Material provided:
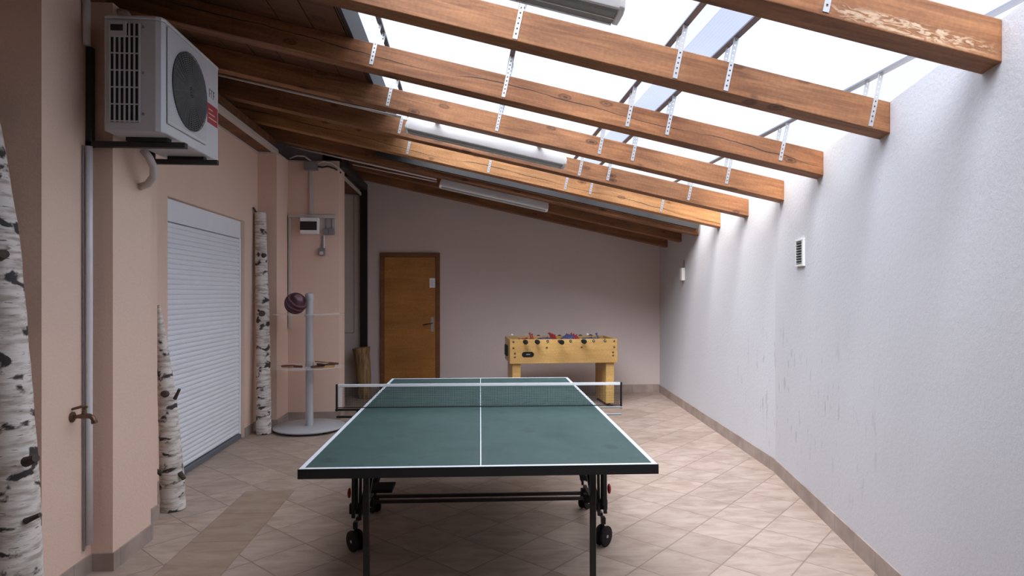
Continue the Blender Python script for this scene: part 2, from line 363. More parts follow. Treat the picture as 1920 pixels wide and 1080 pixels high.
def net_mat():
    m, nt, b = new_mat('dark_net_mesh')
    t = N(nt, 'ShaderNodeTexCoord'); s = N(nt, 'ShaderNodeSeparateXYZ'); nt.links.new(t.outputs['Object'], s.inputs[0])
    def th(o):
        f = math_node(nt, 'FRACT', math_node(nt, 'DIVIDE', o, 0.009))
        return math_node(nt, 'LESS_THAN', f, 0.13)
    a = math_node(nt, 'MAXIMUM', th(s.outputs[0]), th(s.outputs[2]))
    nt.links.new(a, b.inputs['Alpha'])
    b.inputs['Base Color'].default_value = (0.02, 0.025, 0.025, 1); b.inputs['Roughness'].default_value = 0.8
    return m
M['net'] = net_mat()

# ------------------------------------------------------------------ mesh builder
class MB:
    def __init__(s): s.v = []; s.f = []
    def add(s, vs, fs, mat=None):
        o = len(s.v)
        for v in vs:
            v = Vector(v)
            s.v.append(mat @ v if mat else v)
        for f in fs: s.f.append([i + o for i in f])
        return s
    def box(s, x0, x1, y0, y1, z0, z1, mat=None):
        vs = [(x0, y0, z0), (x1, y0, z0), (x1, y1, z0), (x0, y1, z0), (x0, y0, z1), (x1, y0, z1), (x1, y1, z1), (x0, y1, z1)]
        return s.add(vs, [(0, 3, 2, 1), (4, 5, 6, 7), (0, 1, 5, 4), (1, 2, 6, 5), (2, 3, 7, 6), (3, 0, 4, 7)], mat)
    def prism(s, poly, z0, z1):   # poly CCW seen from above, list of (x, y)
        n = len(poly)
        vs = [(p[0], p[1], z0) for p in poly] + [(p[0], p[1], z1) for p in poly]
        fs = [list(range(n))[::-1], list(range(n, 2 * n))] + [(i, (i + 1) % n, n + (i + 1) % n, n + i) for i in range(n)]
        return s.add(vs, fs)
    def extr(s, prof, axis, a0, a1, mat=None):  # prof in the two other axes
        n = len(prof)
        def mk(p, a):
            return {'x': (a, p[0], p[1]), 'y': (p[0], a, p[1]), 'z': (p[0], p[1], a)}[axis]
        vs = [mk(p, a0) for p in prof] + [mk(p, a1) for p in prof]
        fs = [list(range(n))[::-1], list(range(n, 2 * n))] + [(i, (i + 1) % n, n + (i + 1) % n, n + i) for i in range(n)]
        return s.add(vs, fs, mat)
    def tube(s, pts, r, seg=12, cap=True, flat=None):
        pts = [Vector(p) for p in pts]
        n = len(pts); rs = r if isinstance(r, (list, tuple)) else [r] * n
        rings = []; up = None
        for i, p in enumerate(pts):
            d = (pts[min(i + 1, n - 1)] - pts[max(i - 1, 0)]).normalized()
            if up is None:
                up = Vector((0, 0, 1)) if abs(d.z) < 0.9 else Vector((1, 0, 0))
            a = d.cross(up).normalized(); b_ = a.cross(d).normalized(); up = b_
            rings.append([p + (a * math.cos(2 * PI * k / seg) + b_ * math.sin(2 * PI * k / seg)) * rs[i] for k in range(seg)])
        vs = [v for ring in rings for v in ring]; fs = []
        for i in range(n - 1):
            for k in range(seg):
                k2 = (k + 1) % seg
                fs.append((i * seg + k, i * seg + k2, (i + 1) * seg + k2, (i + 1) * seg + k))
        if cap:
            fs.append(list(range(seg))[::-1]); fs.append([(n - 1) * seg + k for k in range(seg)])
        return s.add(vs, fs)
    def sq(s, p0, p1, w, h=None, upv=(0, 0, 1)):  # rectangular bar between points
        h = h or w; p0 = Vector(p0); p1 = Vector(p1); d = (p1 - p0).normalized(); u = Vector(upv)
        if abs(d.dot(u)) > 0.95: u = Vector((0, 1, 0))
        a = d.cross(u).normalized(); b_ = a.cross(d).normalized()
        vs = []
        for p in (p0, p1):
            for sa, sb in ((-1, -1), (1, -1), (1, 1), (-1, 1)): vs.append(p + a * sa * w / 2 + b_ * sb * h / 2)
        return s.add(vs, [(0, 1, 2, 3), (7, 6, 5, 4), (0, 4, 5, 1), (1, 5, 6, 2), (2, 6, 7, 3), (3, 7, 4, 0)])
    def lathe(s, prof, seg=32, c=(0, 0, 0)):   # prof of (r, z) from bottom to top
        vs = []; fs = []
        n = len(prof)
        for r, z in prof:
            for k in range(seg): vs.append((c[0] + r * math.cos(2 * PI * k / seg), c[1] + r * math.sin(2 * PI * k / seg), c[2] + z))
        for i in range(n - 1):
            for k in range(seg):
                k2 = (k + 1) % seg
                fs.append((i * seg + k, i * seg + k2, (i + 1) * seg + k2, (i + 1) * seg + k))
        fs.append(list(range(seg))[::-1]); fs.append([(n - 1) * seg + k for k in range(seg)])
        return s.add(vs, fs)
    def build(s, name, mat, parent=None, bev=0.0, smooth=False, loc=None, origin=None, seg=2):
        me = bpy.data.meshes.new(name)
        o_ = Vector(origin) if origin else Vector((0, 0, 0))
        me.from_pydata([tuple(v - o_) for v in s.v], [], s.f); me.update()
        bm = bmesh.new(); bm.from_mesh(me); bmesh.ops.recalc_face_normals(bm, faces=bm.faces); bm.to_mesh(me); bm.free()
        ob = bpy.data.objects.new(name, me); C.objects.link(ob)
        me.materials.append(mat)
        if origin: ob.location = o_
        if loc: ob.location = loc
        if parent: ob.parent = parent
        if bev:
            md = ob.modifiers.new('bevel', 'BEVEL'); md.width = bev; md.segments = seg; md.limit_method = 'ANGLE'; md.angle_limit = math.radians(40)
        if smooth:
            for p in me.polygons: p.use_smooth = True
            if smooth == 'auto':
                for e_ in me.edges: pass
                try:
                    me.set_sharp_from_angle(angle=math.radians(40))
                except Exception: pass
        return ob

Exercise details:
Reproduce every line above as written, skipping pictures.

Response to this exercise:
Continue the Blender Python script for this scene: part 2, from line 363. More parts follow. Treat the picture as 1920 pixels wide and 1080 pixels high.
def net_mat():
    m, nt, b = new_mat('dark_net_mesh')
    t = N(nt, 'ShaderNodeTexCoord'); s = N(nt, 'ShaderNodeSeparateXYZ'); nt.links.new(t.outputs['Object'], s.inputs[0])
    def th(o):
        f = math_node(nt, 'FRACT', math_node(nt, 'DIVIDE', o, 0.009))
        return math_node(nt, 'LESS_THAN', f, 0.13)
    a = math_node(nt, 'MAXIMUM', th(s.outputs[0]), th(s.outputs[2]))
    nt.links.new(a, b.inputs['Alpha'])
    b.inputs['Base Color'].default_value = (0.02, 0.025, 0.025, 1); b.inputs['Roughness'].default_value = 0.8
    return m
M['net'] = net_mat()

# ------------------------------------------------------------------ mesh builder
class MB:
    def __init__(s): s.v = []; s.f = []
    def add(s, vs, fs, mat=None):
        o = len(s.v)
        for v in vs:
            v = Vector(v)
            s.v.append(mat @ v if mat else v)
        for f in fs: s.f.append([i + o for i in f])
        return s
    def box(s, x0, x1, y0, y1, z0, z1, mat=None):
        vs = [(x0, y0, z0), (x1, y0, z0), (x1, y1, z0), (x0, y1, z0), (x0, y0, z1), (x1, y0, z1), (x1, y1, z1), (x0, y1, z1)]
        return s.add(vs, [(0, 3, 2, 1), (4, 5, 6, 7), (0, 1, 5, 4), (1, 2, 6, 5), (2, 3, 7, 6), (3, 0, 4, 7)], mat)
    def prism(s, poly, z0, z1):   # poly CCW seen from above, list of (x, y)
        n = len(poly)
        vs = [(p[0], p[1], z0) for p in poly] + [(p[0], p[1], z1) for p in poly]
        fs = [list(range(n))[::-1], list(range(n, 2 * n))] + [(i, (i + 1) % n, n + (i + 1) % n, n + i) for i in range(n)]
        return s.add(vs, fs)
    def extr(s, prof, axis, a0, a1, mat=None):  # prof in the two other axes
        n = len(prof)
        def mk(p, a):
            return {'x': (a, p[0], p[1]), 'y': (p[0], a, p[1]), 'z': (p[0], p[1], a)}[axis]
        vs = [mk(p, a0) for p in prof] + [mk(p, a1) for p in prof]
        fs = [list(range(n))[::-1], list(range(n, 2 * n))] + [(i, (i + 1) % n, n + (i + 1) % n, n + i) for i in range(n)]
        return s.add(vs, fs, mat)
    def tube(s, pts, r, seg=12, cap=True, flat=None):
        pts = [Vector(p) for p in pts]
        n = len(pts); rs = r if isinstance(r, (list, tuple)) else [r] * n
        rings = []; up = None
        for i, p in enumerate(pts):
            d = (pts[min(i + 1, n - 1)] - pts[max(i - 1, 0)]).normalized()
            if up is None:
                up = Vector((0, 0, 1)) if abs(d.z) < 0.9 else Vector((1, 0, 0))
            a = d.cross(up).normalized(); b_ = a.cross(d).normalized(); up = b_
            rings.append([p + (a * math.cos(2 * PI * k / seg) + b_ * math.sin(2 * PI * k / seg)) * rs[i] for k in range(seg)])
        vs = [v for ring in rings for v in ring]; fs = []
        for i in range(n - 1):
            for k in range(seg):
                k2 = (k + 1) % seg
                fs.append((i * seg + k, i * seg + k2, (i + 1) * seg + k2, (i + 1) * seg + k))
        if cap:
            fs.append(list(range(seg))[::-1]); fs.append([(n - 1) * seg + k for k in range(seg)])
        return s.add(vs, fs)
    def sq(s, p0, p1, w, h=None, upv=(0, 0, 1)):  # rectangular bar between points
        h = h or w; p0 = Vector(p0); p1 = Vector(p1); d = (p1 - p0).normalized(); u = Vector(upv)
        if abs(d.dot(u)) > 0.95: u = Vector((0, 1, 0))
        a = d.cross(u).normalized(); b_ = a.cross(d).normalized()
        vs = []
        for p in (p0, p1):
            for sa, sb in ((-1, -1), (1, -1), (1, 1), (-1, 1)): vs.append(p + a * sa * w / 2 + b_ * sb * h / 2)
        return s.add(vs, [(0, 1, 2, 3), (7, 6, 5, 4), (0, 4, 5, 1), (1, 5, 6, 2), (2, 6, 7, 3), (3, 7, 4, 0)])
    def lathe(s, prof, seg=32, c=(0, 0, 0)):   # prof of (r, z) from bottom to top
        vs = []; fs = []
        n = len(prof)
        for r, z in prof:
            for k in range(seg): vs.append((c[0] + r * math.cos(2 * PI * k / seg), c[1] + r * math.sin(2 * PI * k / seg), c[2] + z))
        for i in range(n - 1):
            for k in range(seg):
                k2 = (k + 1) % seg
                fs.append((i * seg + k, i * seg + k2, (i + 1) * seg + k2, (i + 1) * seg + k))
        fs.append(list(range(seg))[::-1]); fs.append([(n - 1) * seg + k for k in range(seg)])
        return s.add(vs, fs)
    def build(s, name, mat, parent=None, bev=0.0, smooth=False, loc=None, origin=None, seg=2):
        me = bpy.data.meshes.new(name)
        o_ = Vector(origin) if origin else Vector((0, 0, 0))
        me.from_pydata([tuple(v - o_) for v in s.v], [], s.f); me.update()
        bm = bmesh.new(); bm.from_mesh(me); bmesh.ops.recalc_face_normals(bm, faces=bm.faces); bm.to_mesh(me); bm.free()
        ob = bpy.data.objects.new(name, me); C.objects.link(ob)
        me.materials.append(mat)
        if origin: ob.location = o_
        if loc: ob.location = loc
        if parent: ob.parent = parent
        if bev:
            md = ob.modifiers.new('bevel', 'BEVEL'); md.width = bev; md.segments = seg; md.limit_method = 'ANGLE'; md.angle_limit = math.radians(40)
        if smooth:
            for p in me.polygons: p.use_smooth = True
            if smooth == 'auto':
                for e_ in me.edges: pass
                try:
                    me.set_sharp_from_angle(angle=math.radians(40))
                except Exception: pass
        return ob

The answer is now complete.